M. le président.  - J'appelle le Sénat à la raison. Tout le monde entre et sort, on est toujours à une voix de majorité dans un sens ou dans un autre. Trois commissions sont en train de siéger en ce moment. Je m'en remets donc à votre sagesse. Il n'est pas bon pour le Sénat de travailler à coups de scrutins publics. S'il pouvait y avoir un accord tacite pour assurer une voix de majorité, ce serait l'idéal. (Rires sur les bancs socialistes) A défaut, il faut suspendre.

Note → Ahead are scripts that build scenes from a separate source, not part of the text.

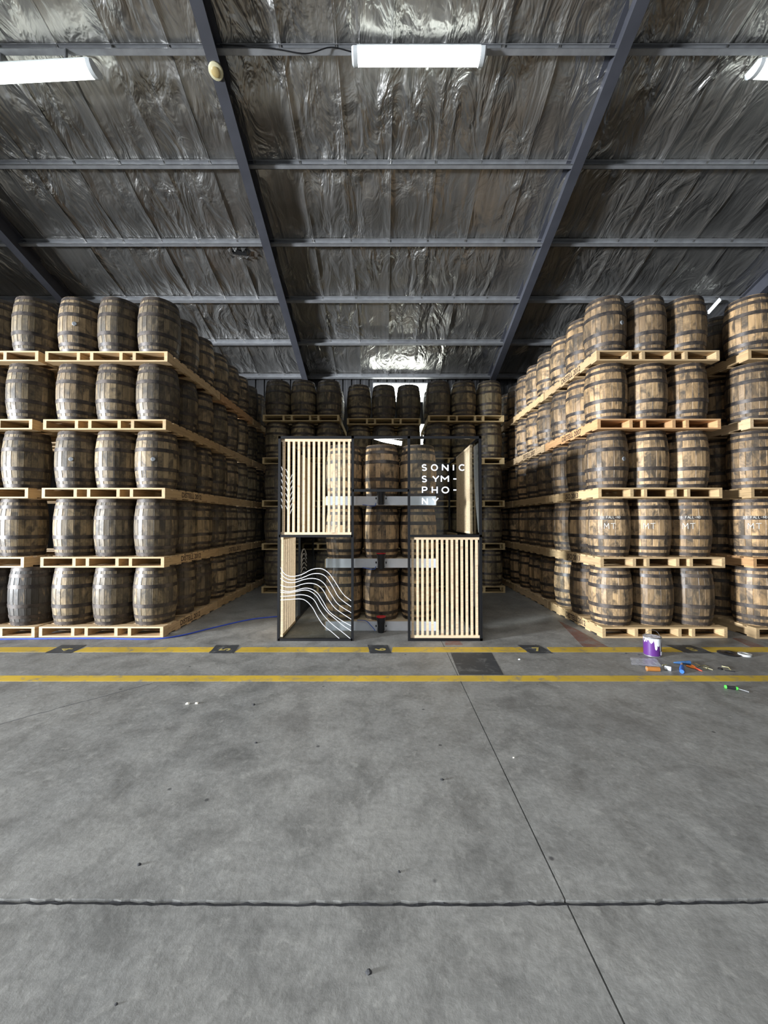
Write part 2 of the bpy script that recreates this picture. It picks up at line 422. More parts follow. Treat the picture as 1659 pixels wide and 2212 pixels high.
wl.box(-13.6,-13.5,-9,dy0,6,7.6); wl.box(-13.6,-13.5,dy1,8,6.2,7.4); wl.box(-13.6,-13.5,dy1,4.5,7.4,8.6)
tag(wl.ob('wall_left',WALLM),kind='structure')
tag(MB().box(13.5,13.6,-12,12,0,6.2).box(13.5,13.6,-8,8,6.2,7.4).box(13.5,13.6,-4,4,7.4,8.7).ob('wall_right',DARKWALL),kind='structure')
tag(MB().box(-13.5,-3.6,-12.1,-12,0,6.6).box(3.6,13.5,-12.1,-12,0,6.6).box(-3.6,3.6,-12.1,-12,5.9,6.7).ob('wall_front',WALLM),kind='structure')

# ------------------------------------------------------------------ ceiling lamps and small roof things
LAMP=emit('lit_tube_diffuser',(0.93,1.0,0.95),8.0)
CLEAR=plain('milky_clear_plastic',(0.75,0.78,0.78),0.25)
def batten(label, x, y, z, rz, L=1.84, drop=0.0):
    t=thing('ceiling_lamp',label,'lamp',(x,y,z),rz,'lit batten lamps under the roof')
    MB().box(-L/2+0.05,L/2-0.05,-0.09,0.09,-0.055,0.0).ob('housing',CLEAR,t)
    m=MB(); prof=[(cos(a)*0.115,-0.055+sin(a)*0.095) for a in [pi+pi*k/8 for k in range(9)]]
    n=0
    for s in (-1,1):
        for py,pz in prof: m.v.append((s*(L/2-0.06),py,pz))
    for k in range(8): m.f.append((k,k+9,k+10,k+1))
    m.f.append((0,8,17,9)); m.f += [tuple(range(9)), tuple(range(17,8,-1))]
    m.ob('diffuser',LAMP,t,smooth=40)
    for s in (-1,1):
        c=MB(); prof2=[(cos(a)*0.125,-0.055+sin(a)*0.105) for a in [pi+pi*k/8 for k in range(9)]]
        for q,sc in ((0,1.0),(0.06,1.0),(0.085,0.8)):
            for py,pz in prof2: c.v.append((s*(L/2-0.06+q),py*sc,-0.0+(pz)*sc))
        for j in range(2):
            for k in range(8): c.f.append((9*j+k,9*j+k+1,9*j+k+10,9*j+k+9))
            c.f.append((9*j,9*j+9,9*j+17,9*j+8))
        c.f.append(tuple(range(18,27))); c.f.append(tuple(range(8,-1,-1))); c.ob('end_cap',CLEAR,t,smooth=40)
    for q in (-0.48,0.48): MB().box(q-0.012,q+0.012,-0.02,0.02,0,0.012+drop).ob('bracket',GALV,t)
    return t
yl=PUR[5]
batten('long lit batten lamp in the middle roof bay',0.49,yl+0.03,rz_(yl)-0.015,0)
batten('long lit batten lamp in the bay left of the left beam',-4.98,yl+0.035,rz_(yl)-0.235,radians(-2.5),drop=0.22)
batten('lit batten lamp cut off at the right end of the purlin',6.12,yl+0.035,rz_(yl)-0.235,radians(2.5),drop=0.22)
# thin tube light glimpsed between the barrels at far right
e0=P(1530,677,9.3); e1=P(1556,648,9.05); mid=(e0+e1)/2
t=thing('tube_light','thin bright tube light seen between barrels of the two stacks on the right','lamp',mid)
MB().tube([e0-mid,e1-mid],0.022,8).ob('tube',emit('thin_tube_glow',(0.93,1.0,0.95),4.0),t)
MB().tube([e0-mid+Vector((0,0,0.04)),e1-mid+Vector((0,0,0.04))],0.03,6).ob('batten',WHITE,t)
for q in (e0,e1): MB().tube([q-mid+Vector((0,0,0.05)),Vector((q.x,q.y,rz_(q.y)-0.0))-mid],0.004,5).ob('hanger',BLACK,t)
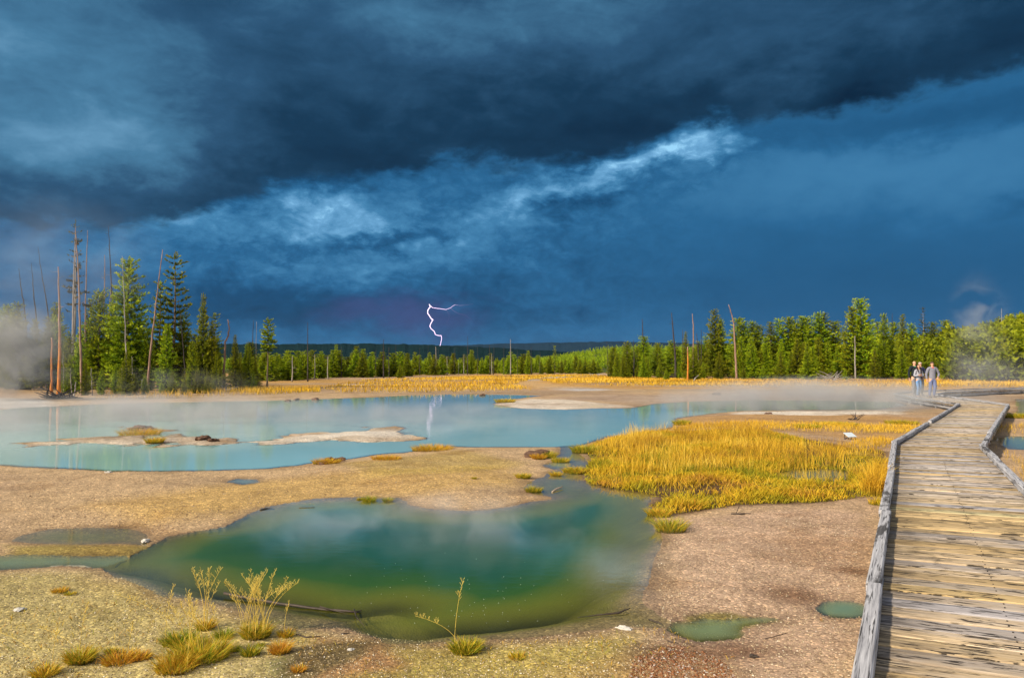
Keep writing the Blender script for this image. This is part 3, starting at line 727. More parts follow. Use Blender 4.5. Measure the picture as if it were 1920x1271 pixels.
dens = fbm(X*.8, Y*.8, 4, 15)
# the tall golden stand is thickest at the back and left, and thins out towards the boardwalk side
k &= (RS.rand(len(X)) < np.clip(.75+dens*2.2-.75*smst(X/Y*FPX+960,1430,1540)*smst(Y,14,16), .06, 1))
X, Y, s, h, dens = X[k], Y[k], s[k], h[k], dens[k]
kt = RS.rand(len(X)) < .8
e0 = smst(s, 0, .35)
hgt = (.045+.06*RS.rand(len(X)))*(.7+.5*e0)*np.clip(1+fbm(X*1.8,Y*1.8,3,77)*2.4,.35,2.)*(1-.45*smst(X/Y*FPX+960,1430,1560)*smst(Y,13.5,15)); tint = np.clip(.52+fbm(X*1.5,Y*1.5,3,5)*1.6+RS.normal(0,.18,len(X)), 0, 1)
tint = tint*.8+.25*(fbm(X*.5,Y*.9,2,6)>.05)
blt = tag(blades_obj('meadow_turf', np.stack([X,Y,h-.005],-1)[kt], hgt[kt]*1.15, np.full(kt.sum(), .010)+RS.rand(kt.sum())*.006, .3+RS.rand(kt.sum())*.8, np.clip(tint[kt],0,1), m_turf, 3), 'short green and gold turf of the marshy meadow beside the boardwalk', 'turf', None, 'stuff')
X, Y, s = scatter(GRASS, 42000, 2, margin=.12)
h, dep, sdm, bl = ground(X, Y, True); dens = fbm(X*.55, Y*.55, 3, 29)
pxr = X/Y*FPX+960
backness = smst(Y+fbm(X*.8,Y*.8,3,91)*2.5, 12.0, 13.6)
keep = np.clip(.06+.85*backness*(1-.80*smst(pxr, 1420, 1560))+dens*1.9*(.3+.7*backness), .015, 1)*(1-.9*(sdm > .03))*.75
k = RS.rand(len(X)) < keep; X,Y,s,h = X[k],Y[k],s[k],h[k]
print('stalks', len(X))
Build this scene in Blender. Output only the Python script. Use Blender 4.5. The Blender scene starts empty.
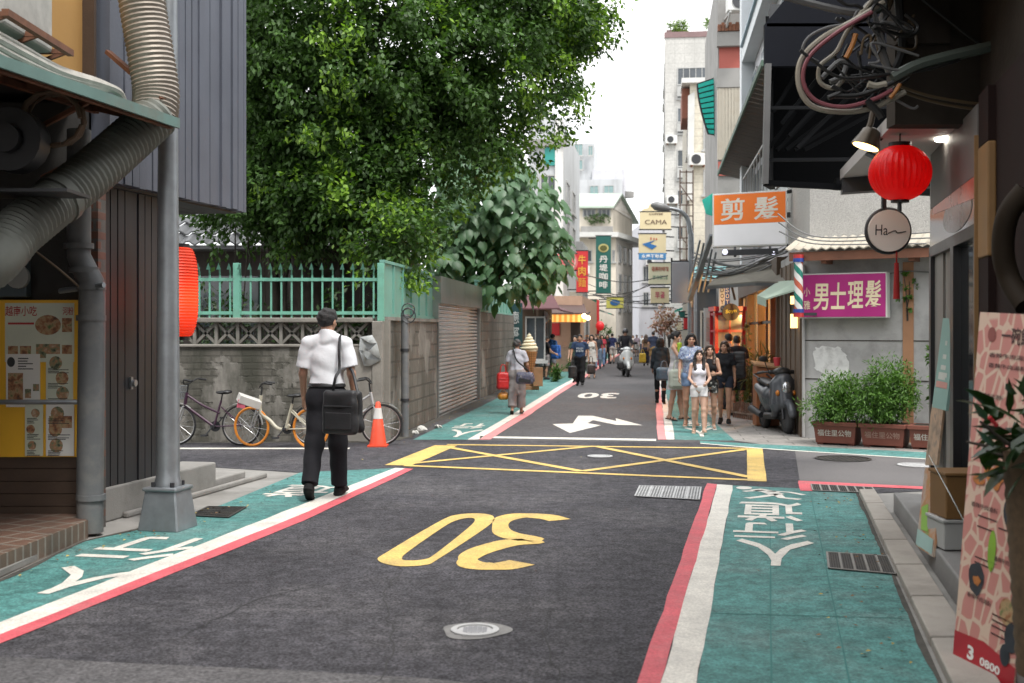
import bpy, math, random
import numpy as np
from mathutils import Vector, Matrix
random.seed(7)
rng = np.random.default_rng(7)
S = bpy.context.scene
COL = S.collection
R = math.radians
F, HZ, CZ = 1195.0, 330.0, 1.5

# ------------------------------------------------------------------ camera, sky, sun, exposure
cam = bpy.data.cameras.new("camera")
cam.sensor_width = 36.0
cam.lens = F * 36.0 / 1024.0
cam.shift_y = -(341.5 - HZ) / 1024.0
cam.clip_end = 2000.0
cam.dof.use_dof = True
cam.dof.focus_distance = 11.5
cam.dof.aperture_fstop = 3.2
camo = bpy.data.objects.new("camera", cam)
COL.objects.link(camo)
camo.location = (0, 0, CZ)
camo.rotation_euler = (R(90), 0, 0)
S.camera = camo

SUN_EL, SUN_AZ = 62.0, 150.0          # azimuth clockwise from +Y (north)
w = bpy.data.worlds.new("World")
S.world = w
w.use_nodes = True
nt = w.node_tree
nt.nodes.clear()
sky = nt.nodes.new("ShaderNodeTexSky")
sky.sky_type = 'NISHITA'
sky.sun_disc = False
sky.sun_elevation = R(SUN_EL)
sky.sun_rotation = R(SUN_AZ)
sky.dust_density = 3.0
hs = nt.nodes.new("ShaderNodeHueSaturation")
hs.inputs['Saturation'].default_value = 0.35
tc = nt.nodes.new("ShaderNodeTexCoord")
cn = nt.nodes.new("ShaderNodeTexNoise")
cn.inputs['Scale'].default_value = 1.6
cn.inputs['Detail'].default_value = 4
cr = nt.nodes.new("ShaderNodeValToRGB")
cr.color_ramp.elements[0].position = .3
cr.color_ramp.elements[0].color = (9.4, 9.6, 9.8, 1)
cr.color_ramp.elements[1].position = .7
cr.color_ramp.elements[1].color = (11.5, 11.5, 11.4, 1)
mx = nt.nodes.new("ShaderNodeMix")
mx.data_type = 'RGBA'
mx.inputs[0].default_value = .82
bg = nt.nodes.new("ShaderNodeBackground")
bg.inputs['Strength'].default_value = 0.12
wo = nt.nodes.new("ShaderNodeOutputWorld")
L = nt.links.new
L(sky.outputs[0], hs.inputs['Color'])
L(tc.outputs['Generated'], cn.inputs['Vector'])
L(cn.outputs[0], cr.inputs[0])
L(hs.outputs[0], mx.inputs[6])
L(cr.outputs[0], mx.inputs[7])
sz = nt.nodes.new("ShaderNodeSeparateXYZ")
gr_ = nt.nodes.new("ShaderNodeMapRange")          # overcast sky: brighter overhead than at the horizon
gr_.inputs[3].default_value = .72
gr_.inputs[4].default_value = 1.2
sc_ = nt.nodes.new("ShaderNodeVectorMath")
sc_.operation = 'SCALE'
L(tc.outputs['Generated'], sz.inputs[0])
L(sz.outputs[2], gr_.inputs[0])
L(mx.outputs[2], sc_.inputs[0])
L(gr_.outputs[0], sc_.inputs['Scale'])
L(sc_.outputs[0], bg.inputs['Color'])
L(bg.outputs[0], wo.inputs['Surface'])

sun = bpy.data.lights.new("sun", 'SUN')
sun.energy = 1.5
sun.angle = R(11)
sun.color = (1.0, .965, .91)
suno = bpy.data.objects.new("sun", sun)
COL.objects.link(suno)
_d = Vector((math.sin(R(SUN_AZ)) * math.cos(R(SUN_EL)), math.cos(R(SUN_AZ)) * math.cos(R(SUN_EL)), math.sin(R(SUN_EL))))
suno.rotation_euler = (-_d).to_track_quat('-Z', 'Y').to_euler()

S.view_settings.view_transform = 'Standard'
S.view_settings.look = 'None'
S.view_settings.gamma = 1.0
S.view_settings.exposure = 1.1
S.render.engine = 'CYCLES'
S.cycles.use_denoising = True
S.cycles.max_bounces = 7
S.cycles.diffuse_bounces = 4
S.cycles.glossy_bounces = 3
S.cycles.transmission_bounces = 4
S.cycles.transparent_max_bounces = 8
S.cycles.caustics_reflective = False
S.cycles.caustics_refractive = False
S.cycles.sample_clamp_indirect = 6.0

# ------------------------------------------------------------------ helpers
def at(px, py, Y):
 return Vector(((px - 512) / F * Y, Y, CZ + (HZ - py) / F * Y))

def gnd(px, py, z=0.0):
 Y = (CZ - z) * F / (py - HZ)
 return Vector(((px - 512) / F * Y, Y, z))

A1 = -math.atan(0.2176)      # near street
A2 = -math.atan(0.12)        # far street
A3 = -math.atan(0.62)        # side street running off to the right
XF = {}

def thing(name, label, cat, loc=(0, 0, 0), rz=0.0, group=None):
 o = bpy.data.objects.new(name, None)
 o.empty_display_size = .2
 COL.objects.link(o)
 o.location = loc
 o.rotation_euler = (0, 0, rz)
 o['label'] = label
 o['category'] = cat
 if group:
  o['group'] = group
 XF[o.name] = Matrix.Translation(Vector(loc)) @ Matrix.Rotation(rz, 4, 'Z')
 return o

def tag(o, label, cat, group=None):
 o['label'] = label
 o['category'] = cat
 if group:
  o['group'] = group
 return o

def struct(o, kind='structure'):
 o['kind'] = kind
 return o

def dup(root, loc, rz, label, group=None, name=None):
 r = root.copy()
 COL.objects.link(r)
 r.location = loc
 r.rotation_euler = (0, 0, rz)
 r['label'] = label
 if group:
  r['group'] = group
 for ch in list(root.children):
  c = ch.copy()
  COL.objects.link(c)
  c.parent = r
  for g in list(ch.children):
   d = g.copy()
   COL.objects.link(d)
   d.parent = c
 return r

def frame_mat(loc, rz=0.0):
 return Matrix.Translation(Vector(loc)) @ Matrix.Rotation(rz, 4, 'Z')

def rot(rx=0, ry=0, rz=0):
 return (Matrix.Rotation(rz, 3, 'Z') @ Matrix.Rotation(ry, 3, 'Y') @ Matrix.Rotation(rx, 3, 'X'))

class MB:
 def __init__(s, X=None):
  s.v, s.f, s.sm, s.mi = [], [], [], []
  s.m = 0
  s.X = X if X is not None else Matrix()

 def add(s, verts, faces, smooth=False):
  b = len(s.v)
  for p in verts:
   s.v.append(s.X @ Vector(p))
  for f in faces:
   s.f.append([i + b for i in f])
   s.sm.append(smooth)
   s.mi.append(s.m)
  return s

 def bx(s, x0, x1, y0, y1, z0, z1):
  s.add([(x0, y0, z0), (x1, y0, z0), (x1, y1, z0), (x0, y1, z0), (x0, y0, z1), (x1, y0, z1), (x1, y1, z1), (x0, y1, z1)],
   [(3, 2, 1, 0), (4, 5, 6, 7), (0, 1, 5, 4), (1, 2, 6, 5), (2, 3, 7, 6), (3, 0, 4, 7)])
  return s

 def box(s, c, d, Rm=None):
  c = Vector(c)
  h = Vector(d) / 2
  vs = []
  for z in (-1, 1):
   for x, y in ((-1, -1), (1, -1), (1, 1), (-1, 1)):
    p = Vector((x * h.x, y * h.y, z * h.z))
    if Rm is not None:
     p = Rm @ p
    vs.append(c + p)
  s.add(vs, [(3, 2, 1, 0), (4, 5, 6, 7), (0, 1, 5, 4), (1, 2, 6, 5), (2, 3, 7, 6), (3, 0, 4, 7)])
  return s

 def bar(s, a, b, wd, ht=None, up=(0, 0, 1)):
  a, b = Vector(a), Vector(b)
  ht = wd if ht is None else ht
  d = (b - a).normalized()
  up = Vector(up)
  if abs(d.dot(up)) > .98:
   up = Vector((1, 0, 0))
  x = d.cross(up).normalized()
  z = x.cross(d)
  vs = []
  for p in (a, b):
   for i, j in ((-1, -1), (1, -1), (1, 1), (-1, 1)):
    vs.append(p + x * (i * wd / 2) + z * (j * ht / 2))
  s.add(vs, [(0, 1, 2, 3), (7, 6, 5, 4), (4, 5, 1, 0), (5, 6, 2, 1), (6, 7, 3, 2), (7, 4, 0, 3)])
  return s

 def tube(s, pts, r, n=8, caps=True, closed=False, smooth=True):
  pts = [Vector(p) for p in pts]
  N = len(pts)
  rs = list(r) if hasattr(r, '__len__') else [r] * N
  vs, fs = [], []
  up = None
  for i in range(N):
   if closed:
    t = pts[(i + 1) % N] - pts[i - 1]
   else:
    t = pts[min(i + 1, N - 1)] - pts[max(i - 1, 0)]
   if t.length < 1e-9:
    t = Vector((0, 0, 1))
   t.normalize()
   if up is None:
    up = Vector((0, 0, 1)) if abs(t.z) < .9 else Vector((1, 0, 0))
   x = t.cross(up)
   if x.length < 1e-6:
    x = t.cross(Vector((0, 1, 0)))
   x.normalize()
   up = x.cross(t).normalized()
   for k in range(n):
    a = 2 * math.pi * k / n
    vs.append(pts[i] + (x * math.cos(a) + up * math.sin(a)) * rs[i])
  M = N if closed else N - 1
  for i in range(M):
   j = (i + 1) % N
   for k in range(n):
    k2 = (k + 1) % n
    fs.append((i * n + k, i * n + k2, j * n + k2, j * n + k))
  s.add(vs, fs, smooth)
  if caps and not closed:
   s.add(vs[:n], [tuple(range(n - 1, -1, -1))])
   s.add(vs[-n:], [tuple(range(n))])
  return s

 def cyl(s, a, b, r, r2=None, n=16, caps=True):
  return s.tube([a, b], [r, r if r2 is None else r2], n, caps)

 def lathe(s, prof, c=(0, 0, 0), n=20, Rm=None, smooth=True):
  c = Vector(c)
  vs, fs = [], []
  for r, z in prof:
   for k in range(n):
    a = 2 * math.pi * k / n
    p = Vector((r * math.cos(a), r * math.sin(a), z))
    vs.append(c + (Rm @ p if Rm is not None else p))
  for i in range(len(prof) - 1):
   for k in range(n):
    k2 = (k + 1) % n
    fs.append((i * n + k, i * n + k2, (i + 1) * n + k2, (i + 1) * n + k))
  fs.append(tuple(range(n - 1, -1, -1)))
  fs.append(tuple((len(prof) - 1) * n + k for k in range(n)))
  return s.add(vs, fs, smooth)

 def ell(s, c, r, Rm=None, n=14, m=8):
  r = Vector(r) if hasattr(r, '__len__') else Vector((r, r, r))
  c = Vector(c)
  vs, fs = [], []
  for i in range(m + 1):
   t = math.pi * i / m
   for k in range(n):
    a = 2 * math.pi * k / n
    p = Vector((r.x * math.sin(t) * math.cos(a), r.y * math.sin(t) * math.sin(a), -r.z * math.cos(t)))
    vs.append(c + (Rm @ p if Rm is not None else p))
  for i in range(m):
   for k in range(n):
    k2 = (k + 1) % n
    fs.append((i * n + k, i * n + k2, (i + 1) * n + k2, (i + 1) * n + k))
  return s.add(vs, fs, True)

 def prism(s, pts, ext):
  pts = [Vector(p) for p in pts]
  e = Vector(ext)
  n = len(pts)
  nrm = Vector((0, 0, 0))
  for i in range(n):
   nrm += pts[i].cross(pts[(i + 1) % n])
  lo, hi = (pts, [p + e for p in pts])
  if nrm.dot(e) < 0:
   lo, hi = list(reversed(lo)), list(reversed(hi))
  s.add(lo + hi, [tuple(range(n - 1, -1, -1)), tuple(range(n, 2 * n))] +
   [(i, (i + 1) % n, n + (i + 1) % n, n + i) for i in range(n)])
  return s

 def poly(s, pts):
  pts = [Vector(p) for p in pts]
  return s.add(pts, [tuple(range(len(pts)))])

 def build(s, name, mats, parent=None, world=True, bevel=0.0, seg=2):
  me = bpy.data.meshes.new(name)
  v = s.v
  inv = None
  if parent is not None:
   XP = XF.get(parent.name, Matrix())
   if world:
    inv = XP.inverted()
  if inv is not None:
   v = [inv @ p for p in v]
  me.from_pydata([tuple(p) for p in v], [], s.f)
  mats = mats if isinstance(mats, (list, tuple)) else [mats]
  for m in mats:
   me.materials.append(m)
  if s.f:
   me.polygons.foreach_set('use_smooth', s.sm)
   me.polygons.foreach_set('material_index', s.mi)
  me.update()
  o = bpy.data.objects.new(name, me)
  COL.objects.link(o)
  if parent is not None:
   o.parent = parent
   XF[o.name] = XF.get(parent.name, Matrix())
  if any(s.sm):
   me.set_sharp_from_angle(angle=R(42))
  if bevel:
   b = o.modifiers.new('bevel', 'BEVEL')
   b.width = bevel
   b.segments = seg
   b.limit_method = 'ANGLE'
   b.angle_limit = R(40)
  return o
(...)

M. Jean-Jacques Mirassou.  - Il y a une sérieuse contradiction : d'une part, les ministres et le rapporteur ont insisté sur l'audience quasi planétaire de ce texte ; d'autre part, nous sommes en train de chercher une majorité introuvable à une voix près. Le déroulement de la séance n'est pas à la hauteur des enjeux annoncés lors de la discussion générale. (Applaudissements sur les bancs socialistes)

M. Jean-Paul Emorine, président de la commission de l'économie, du développement durable et de l'aménagement du territoire.  - En tant que président de la commission, j'étais à la Conférence des Présidents ; je ne pouvais donc être en séance. Je demande une brève suspension de séance pour trouver un équilibre dans l'hémicycle.

La séance, suspendue à 17 h 25, reprend à 17 h 40.